In any topological space $X$, the identity function on $X$ and any constant function $X\rightarrow X$ are necessarily continuous. Does there exist an infinite topological space such that these functions are the only continuous functions $X\rightarrow X$?

I require the space to be infinite since there are finite examples such as the one-point space, and the space $\{1,2\}$ with open sets $\{\emptyset,\{1\},\{1,2\}\}$. Although I am not aware of any finite examples with more than two points, so those could be of interest to me too.

The only further progress I've made is that such a space must be connected: otherwise write $X$ as a disjoint union of nonempty open sets $U\cup V$. A map sending $U$ to one point and $V$ to a different point is then continuous.

Answer 1

Yes, there exist such spaces, they can even be very nice!

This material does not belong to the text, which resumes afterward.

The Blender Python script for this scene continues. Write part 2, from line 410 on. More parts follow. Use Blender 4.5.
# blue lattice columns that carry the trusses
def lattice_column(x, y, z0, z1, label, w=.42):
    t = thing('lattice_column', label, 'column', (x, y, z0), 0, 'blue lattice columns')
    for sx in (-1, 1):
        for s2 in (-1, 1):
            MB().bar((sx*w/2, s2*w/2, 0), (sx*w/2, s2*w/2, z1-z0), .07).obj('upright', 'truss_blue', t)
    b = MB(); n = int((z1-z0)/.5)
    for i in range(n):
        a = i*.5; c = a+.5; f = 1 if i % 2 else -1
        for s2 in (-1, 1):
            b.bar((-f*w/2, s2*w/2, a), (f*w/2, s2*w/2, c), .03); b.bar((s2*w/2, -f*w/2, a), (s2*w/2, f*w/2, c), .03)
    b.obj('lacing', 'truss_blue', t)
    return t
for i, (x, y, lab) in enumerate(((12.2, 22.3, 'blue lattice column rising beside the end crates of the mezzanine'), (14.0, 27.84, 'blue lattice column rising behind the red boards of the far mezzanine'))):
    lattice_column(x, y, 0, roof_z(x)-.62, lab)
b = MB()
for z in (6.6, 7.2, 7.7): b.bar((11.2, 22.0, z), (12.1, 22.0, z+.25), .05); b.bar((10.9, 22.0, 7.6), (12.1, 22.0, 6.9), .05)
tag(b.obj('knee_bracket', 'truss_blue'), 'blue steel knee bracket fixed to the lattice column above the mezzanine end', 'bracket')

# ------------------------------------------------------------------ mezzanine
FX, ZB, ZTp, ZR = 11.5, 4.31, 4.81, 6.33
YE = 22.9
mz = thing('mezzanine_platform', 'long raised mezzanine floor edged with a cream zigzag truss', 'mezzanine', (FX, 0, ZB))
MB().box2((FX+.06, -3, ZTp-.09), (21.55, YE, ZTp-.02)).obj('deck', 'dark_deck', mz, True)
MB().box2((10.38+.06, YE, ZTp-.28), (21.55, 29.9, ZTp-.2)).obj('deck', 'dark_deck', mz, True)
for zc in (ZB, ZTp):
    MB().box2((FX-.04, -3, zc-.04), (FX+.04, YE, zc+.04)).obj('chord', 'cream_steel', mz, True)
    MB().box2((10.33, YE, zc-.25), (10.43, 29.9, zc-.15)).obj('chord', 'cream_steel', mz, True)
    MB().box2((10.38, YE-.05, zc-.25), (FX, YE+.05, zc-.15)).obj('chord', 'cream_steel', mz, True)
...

In 1967 Cook constructed a compact metric connected space, now known as the Cook continuum which has exactly the property you're asking for.

Answer 2

About your second question:
Let $X$ be a finite space with this property. Then $X$ has at most 2 elements:

Assume $|X| \ge 3$. $X$ is T0 [Assume not, then there are distinct $x, y \in X$ such that $x \in \overline{\{y\}}$ and $y \in \overline{\{x\}}$. It is easy to see that the transposition $\tau_{x,y}$ which exchanges $x$ and $y$ and leaves every other element untouched, is a homeomorphism.]

Since $X$ is finite, there is a partial order $\le$ on $X$, such that the open sets are exactly the upper bounds of $X$ with respect to $\le$.

There exist $a, b, c \in X$ such that $b < c$ and $b \nleq a$.
[If X contains a chain of at least three elements, we are done. Since X is not discrete, there exist $b, c \in X$ with $b < c$. If $b$ is not the minimum of $X$, we are done. So let $b=$ min $(X)$, all other elements incomparable. Pick $d \in X \setminus \{b, c\}$. Then it is easy to see that the transposition $\tau_{c,d}$ is a homeomorphism.This proves the claim.]

Now define
$f: X \rightarrow X, f(x) := \left\{ \begin{array}{c@{, }l} x, & b \le x \\ b, & b \nleq x \end{array} \right.$

It is easy to see that f is increasing, hence continuous. Moreover, $f(a) = b$, $f(c) = c \neq b$. Hence $f$ is neither the identity map, nor constant. Contradicition!